Nos conocimos en la asociación. Mirada al frente, decidida, se presentó sin tapujos, aunque era la primera vez que ella pisaba el despacho. Sonreía con los ojos. Su nerviosismo se transmitía a través de sus modos de conversar. Borde pero cercana. Simpatía pretendidamente enfadada.
Aquella noche salimos todas las recién llegadas por chueca y la envenené con un chupito de TNT (absenta y whisky) en el Gris. Desde aquel día ese grupo sufrió múltiples mutaciones, desavenencias, amores, desamores, como en todo grupo de amigas que se precie.
He pasado meses sin saber de ella, ni ella de mí.

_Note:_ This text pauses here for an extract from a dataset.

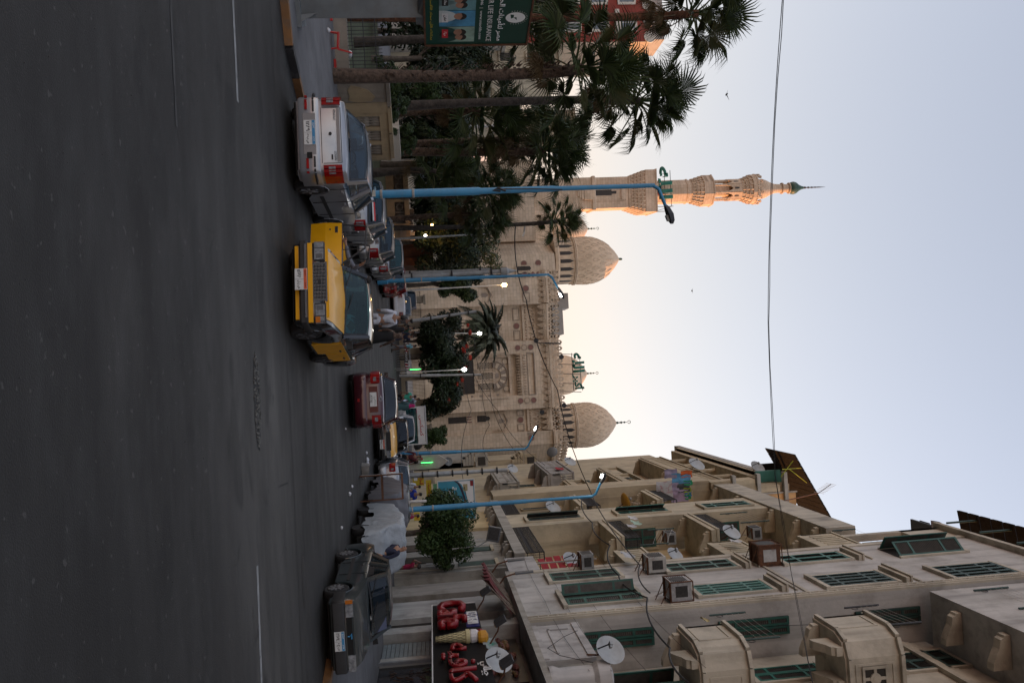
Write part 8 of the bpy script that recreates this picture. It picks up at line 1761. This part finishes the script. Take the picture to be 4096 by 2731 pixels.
# ================================================================== people
SKINS = [M('skin_brown', (.20, .105, .065), .55, noise=(8, .1)), M('skin_tan', (.28, .155, .10), .55, noise=(8, .1)), M('skin_dark', (.12, .062, .04), .55, noise=(8, .1))]
HAIRK = M('hair_black', (.012, .010, .009), .7, noise=(20, .3)); SHOE = M('shoe_dark', (.02, .018, .016), .6, noise=(6, .2)); EYEM = M('eye_dark', (.01, .008, .007), .2)
def cloth_m(nm, c): return M('cloth_'+nm, c, .85, noise=(7, .16), bump=(14, .5))
CW, CBK, CNV, CGR, CBL, CMT, CTL, CCR, CRB, CDG, CJN, CMG, CBE = (cloth_m(n, c) for n, c in (('white', (.52, .55, .62)), ('black', (.008, .008, .009)), ('navy', (.012, .016, .04)), ('grey', (.13, .135, .16)), ('sky_blue', (.13, .34, .42)), ('mint', (.05, .36, .25)), ('teal', (.05, .11, .12)), ('crimson', (.24, .008, .05)), ('royal_blue', (.01, .03, .26)), ('dark_green', (.012, .045, .03)), ('denim', (.03, .04, .07)), ('magenta', (.42, .01, .13)), ('beige', (.35, .30, .22))))
CPT = M('cloth_patterned', (.06, .035, .025), .85, noise=(9, .5), dirt=(12, .9, (.28, .22, .17))); CST = M('cloth_striped', (.07, .065, .065), .85, noise=(3, .1), dirt=(18, .9, (.18, .18, .18))); CRS = M('cloth_red_stripe', (.06, .008, .012), .85, dirt=(14, .8, (.2, .03, .04)))
def skin_obj(name, chains, mat, parent, level=1):
    """chains: lists of (position, radius) joined where positions coincide; grown with a Skin modifier into one surface"""
    vs, rs, es, idx = [], [], [], {}
    for ch in chains:
        prev = None
        for p, r in ch:
            k = tuple(round(c, 4) for c in p)
            if k not in idx: idx[k] = len(vs); vs.append(p); rs.append(r)
            if prev is not None and prev != idx[k]: es.append((prev, idx[k]))
            prev = idx[k]
    me = bpy.data.meshes.new(name); me.from_pydata(vs, es, []); me.materials.append(mat)
    o = link(name, me, parent, False); sk = o.modifiers.new('skin', 'SKIN'); sk.use_smooth_shade = True
    for i, sv in enumerate(me.skin_vertices[0].data):
        r = rs[i]; sv.radius = r if isinstance(r, tuple) else (r, r); sv.use_root = (i == 0)
    sb = o.modifiers.new('smooth', 'SUBSURF'); sb.levels = level; sb.render_levels = level
    return o
def person(label, loc, rz, h=1.75, skin=0, top=None, bottom=None, sleeves='short', hair=True, pose='walk', gown=None, scarf=None, arms=None, shorts=False, group='people in the street', cap=None, legs=True, sit=False, lean=0.):
    t = thing('person', label, 'person', loc, rz, group); k = h/1.75; sm = SKINS[skin]
    st = {'walk': .20, 'stand': .03}.get(pose, .03)
    def V(x, y, z): 
        z_ = z; return (x*k, (y+lean*max(0, z-.95))*k, z_*k)
    pel, wai, che, nek, hd, ht = V(0, 0, .95), V(0, .0, 1.10), V(0, .0, 1.32), V(0, -.01, 1.49), V(0, .02, 1.60), V(0, .01, 1.70)
    A = arms or {}
    ch = [[(pel, (.135*k, .10*k)), (wai, (.125*k, .09*k)), (che, (.15*k, .10*k)), (nek, .052*k), (hd, (.074*k, .088*k)), (ht, (.066*k, .076*k))], [(hd, (.074*k, .088*k)), (V(0, .10, 1.585), .014*k)]]
    top_ch = [[(V(0, 0, .90), (.155*k, .115*k)), (V(0, 0, 1.10), (.145*k, .105*k)), (V(0, 0, 1.33), (.175*k, .115*k)), (V(0, -.01, 1.45), (.07*k, .06*k))]]
    hips = {}
    bot_ch = [[(V(0, 0, 1.0), (.15*k, .11*k)), (V(0, 0, .90), (.16*k, .115*k))]]
    shoes = MB()
    for s in (-1, 1):
        sh = V(s*.19, 0, 1.41); el, wr = A.get(s, (V(s*.27, -.03+s*st*.5, 1.14), V(s*.28, .10+s*st*.7, .92)))
        if A.get(s): el, wr = tuple(c*k for c in el), tuple(c*k for c in wr)
        hand = Vector(wr)+(Vector(wr)-Vector(el)).normalized()*.08*k
        ch.append([(che, (.15*k, .10*k)), (sh, .058*k), (el, .040*k), (wr, .029*k), (tuple(hand), (.040*k, .018*k))])
        d = (Vector(wr)-Vector(el)).normalized(); sd = d.cross(Vector((0, 1, .2))).normalized()
        for f in range(4):
            b = hand+sd*(.024*(f-1.5))*k; ln = (.065, .078, .074, .058)[f]*k; m1 = b+d*ln*.55+Vector((0, .010*k, 0)); ch.append([(tuple(hand), (.040*k, .018*k)), (tuple(b+d*.018*k), .010*k), (tuple(m1), .009*k), (tuple(b+d*ln+Vector((0, .03*k, 0))), .008*k)])
        th = Vector(wr)+d*.03*k-sd*s*.035*k+Vector((0, .01, 0)); ch.append([(wr, .029*k), (tuple(th), .012*k), (tuple(th+d*.045*k), .010*k)])
        e_ = tuple((Vector(sh)*.35+Vector(el)*.65)) if sleeves == 'short' else None
        top_ch.append([(V(0, 0, 1.33), (.175*k, .115*k)), (V(s*.18, 0, 1.40), .078*k)]+([(e_, .068*k)] if e_ else [(el, .058*k), (tuple(Vector(wr)*.96+Vector(el)*.04), .045*k)]))
        if legs:
            hp = V(s*.10, 0, .90)
            if sit: kn, an, to = V(s*.13, .42, .90), V(s*.13, .44, .48), V(s*.13, .58, .44)
            else: kn, an, to = V(s*.105, .06-s*st*.45, .50), V(s*.11, -s*st*1.25-.02, .08+(.04 if s > 0 and st > .1 else 0)), V(s*.12, .14-s*st*1.25, .035)
            ch.append([(pel, (.135*k, .10*k)), (hp, .092*k), (kn, .058*k), (an, .040*k), (to, (.042*k, .028*k))])
            bot_ch.append([(V(0, 0, .90), (.16*k, .115*k)), (hp, .108*k), (kn, .078*k)]+([] if shorts else [(tuple(Vector(an)+Vector((0, 0, .03*k))), .062*k)]))
            sv = Vector(an); m = MB(); dy = Vector(to)-sv
            m.hexa([(sv.x-.045*k, sv.y-.07*k, 0.0+max(0, sv.z-.09*k)), (sv.x+.045*k, sv.y-.07*k, max(0, sv.z-.09*k)), (sv.x+.05*k, sv.y+.2*k, max(0, sv.z-.09*k)), (sv.x-.05*k, sv.y+.2*k, max(0, sv.z-.09*k))], [(sv.x-.04*k, sv.y-.06*k, sv.z+.02*k), (sv.x+.04*k, sv.y-.06*k, sv.z+.02*k), (sv.x+.04*k, sv.y+.16*k, sv.z-.03*k), (sv.x-.04*k, sv.y+.16*k, sv.z-.03*k)])
            m.build('shoe', SHOE, t, smooth=50, world=False)
    skin_obj('body', ch, sm, t)
    if gown:
        m = MB(); n = 26; prof = [(.30, .06), (.28, .4), (.235, .8), (.20, 1.05), (.215, 1.25), (.20, 1.40), (.09, 1.48)]; o0 = len(m.v)
        for i, (r, z) in enumerate(prof):
            for j in range(n):
                a = 2*pi*j/n; rr = r*(1+(.07*sin(a*7+i*.4) if z < 1.0 else .02*sin(a*5)))*k; m.v.append((rr*cos(a)*1.0, rr*sin(a)*.78+lean*max(0, z-.95)*k, z*k))
        for i in range(len(prof)-1):
            for j in range(n): a = i*n+j; b = i*n+(j+1) % n; m.f.append((a, b, b+n, a+n))
        m.build('gown', gown, t, smooth=60, world=False)
        if top is None: top_ch = top_ch[1:]; top_ch.insert(0, [(V(0, 0, 1.2), (.15*k, .11*k)), (V(0, 0, 1.33), (.175*k, .115*k)), (V(0, -.01, 1.45), (.07*k, .06*k))]); skin_obj('sleeves', top_ch, gown, t)
    if top is not None: skin_obj('shirt', top_ch, top, t)
    if bottom is not None and legs: skin_obj('shorts' if shorts else 'trousers', bot_ch, bottom, t)
    hc = Vector(V(0, -.008, 1.645))
    if scarf:
        m = MB(); m.lathe([(.15*k, -.24*k), (.115*k, -.12*k), (.108*k, 0), (.10*k, .06*k), (.06*k, .11*k), (.01, .125*k)], 14, (hc.x, hc.y-.012, hc.z), sy=1.1); m.build('headscarf', scarf, t, smooth=60, world=False)
    elif hair:
        m = MB(); m.lathe([(.070*k, -.05*k), (.086*k, .0), (.083*k, .045*k), (.055*k, .085*k), (.01, .098*k)], 12, (hc.x, hc.y-.012*k, hc.z), sy=1.12); m.build('hair' if not cap else 'cap', cap or HAIRK, t, smooth=60, world=False)
    for s in (-1, 1):
        MB().ball((hd[0]+s*.030*k, hd[1]+.084*k, hd[2]+.018*k), .011*k, 6, 4).build('eye', EYEM, t, world=False); MB().ball((hd[0]+s*.080*k, hd[1]-.005, hd[2]), .020*k, 6, 4, 1.3).build('ear', sm, t, world=False)
    MB().obox((hd[0], hd[1]+.088*k, hd[2]-.042*k), .045*k, .01, .010*k).build('mouth', M('lip_brown', (.13, .05, .04), .5), t, world=False)
    return t
def at_p(X, Y, D, z=0.): p = AT(X, Y, D); return (p.x, D, z)
R_ = radians
person('man in white shirt seen from behind beyond the taxi roof', at_p(1600, 1270, 28.5), R_(8), 1.83, 1, CW, CW, 'long', hair=True, pose='walk')
person('woman in long black gown and patterned brown shawl', at_p(1580, 1345, 30.5), R_(-20), 1.62, 1, CPT, None, 'long', gown=CBK, scarf=CPT)
person('figure in black robe and headscarf left of the patterned shawl', at_p(1590, 1318, 33.5), R_(10), 1.62, 1, None, None, gown=CBK, scarf=CBK)
person('man in grey striped t-shirt behind the white shirted man', at_p(1640, 1283, 47), R_(5), 1.75, 0, CST, CJN)
person('man in dark green t-shirt near the leaning grey pole', at_p(1650, 1328, 54), R_(170), 1.74, 0, CDG, CJN, pose='stand'); person('person in black jacket with shoulder bag beside the green shirted man', at_p(1650, 1314, 56), R_(-20), 1.72, 0, CBK, CJN, 'long', pose='stand')
person('man in navy top walking beyond the robed women', at_p(1640, 1347, 52), R_(185), 1.72, 0, CNV, CNV, 'long'); person('man in sky blue t-shirt and grey shorts walking across the road', at_p(1620, 1386, 55.5), R_(-70), 1.78, 2, CBL, CGR, shorts=True)
person('person in mint green t-shirt walking away beyond the maroon car', at_p(1620, 1588, 47), R_(5), 1.75, 0, CMT, CBK); person('woman in teal top and magenta headscarf beside the mint shirt', at_p(1620, 1624, 46), R_(15), 1.62, 1, CTL, None, 'long', gown=CTL, scarf=CMG)
person('man in white shirt far beyond the mint green shirt', at_p(1670, 1596, 60), R_(175), 1.74, 0, CW, CGR, 'long'); person('distant person in pink headscarf beyond the white estate car', at_p(1670, 1645, 66), R_(180), 1.6, 1, CMG, None, 'long', gown=CBK, scarf=CMG)
person('man in red striped dark shirt carrying a white bag on the right pavement', at_p(1640, 1828, 45, .13), R_(170), 1.75, 0, CRS, CBK, 'long', cap=REDB); person('man in red cap behind the red striped shirt', at_p(1650, 1838, 48, .13), R_(190), 1.78, 0, CBK, CJN, cap=RED)
person('man in royal blue t-shirt seen from behind below the yellow sign', at_p(1650, 1978, 41, .13), R_(10), 1.76, 0, CRB, CJN, pose='stand'); person('person in white clothes left of the royal blue shirt', at_p(1650, 1947, 44, .13), R_(30), 1.66, 1, CW, CW, 'long', pose='stand'); person('shopper in red top under the small yellow sign', at_p(1650, 2062, 38.5, .13), R_(100), 1.62, 0, CCR, CBK, 'long', pose='stand')
person('bald man in navy sweater standing behind the dark green saloon', at_p(1560, 2204, 24.3), R_(115), 1.70, 1, CNV, CJN, 'long', hair=False, pose='stand', lean=.05)
person('man in crimson t-shirt with both hands raised to his head', at_p(1600, 2268, 31.5, .13), R_(65), 1.74, 2, CCR, CJN, pose='stand', arms={-1: ((-.38, .16, 1.50), (-.12, .12, 1.66)), 1: ((.38, .16, 1.50), (.12, .12, 1.66))})
person('man in white shirt sitting behind the end of the star wall', at_p(1600, 915, 58.6, .45), R_(160), 1.74, 0, CW, CBK, pose='stand', sit=True, cap=CW); person('man in grey shirt standing by the glowing bulb behind the star wall', at_p(1600, 918, 60.5), R_(-80), 1.9, 2, CGR, CBK, pose='stand')
# in the yellow taxi: passenger climbing out with an arm along the open door, driver with an elbow on the sill
_tm = Matrix.Translation(Vector(TXL)) @ Matrix.Rotation(R_(180-10.5), 4, 'Z')
def in_taxi(x, y, z): v = _tm @ Vector((x, y, z)); return (v.x, v.y, v.z)
person('taxi passenger in grey sleeves climbing out, hand on the open door', in_taxi(.66, .02, -.12), R_(180-10.5-25), 1.60, 1, CGR, CJN, 'long', pose='stand', arms={1: ((.52, .20, 1.22), (.80, .34, 1.18)), -1: ((.05, .30, 1.36), (.02, .46, 1.54))}, group='people in the taxi')
person('taxi driver in white shirt behind the windscreen, elbow on the sill', in_taxi(-.36, .02, -.30), R_(180-10.5), 1.66, 0, CW, CJN, 'short', pose='stand', sit=True, arms={-1: ((-.42, .10, 1.24), (-.36, .42, 1.28)), 1: ((.22, .20, 1.20), (.10, .46, 1.24))}, group='people in the taxi')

Pero a ratos echo de menos esa bordería amable que tanto la caracteriza. Que me acaricia la cabeza con cariño cuando nadie mira para que no se sepa que me quiere. Que me cuida en la distancia.
Esa jodida cabezota que ha pasado mucho miedo estos días y cuenta su historia como si hablase del tiempo.
A veces me dan ganas de llamarla para darle las gracias y decirle todo lo que la quiero (como amiga, ya se entiende). Pero sé que si lo hago me llamaría ñoña. Porque ya lo sabe.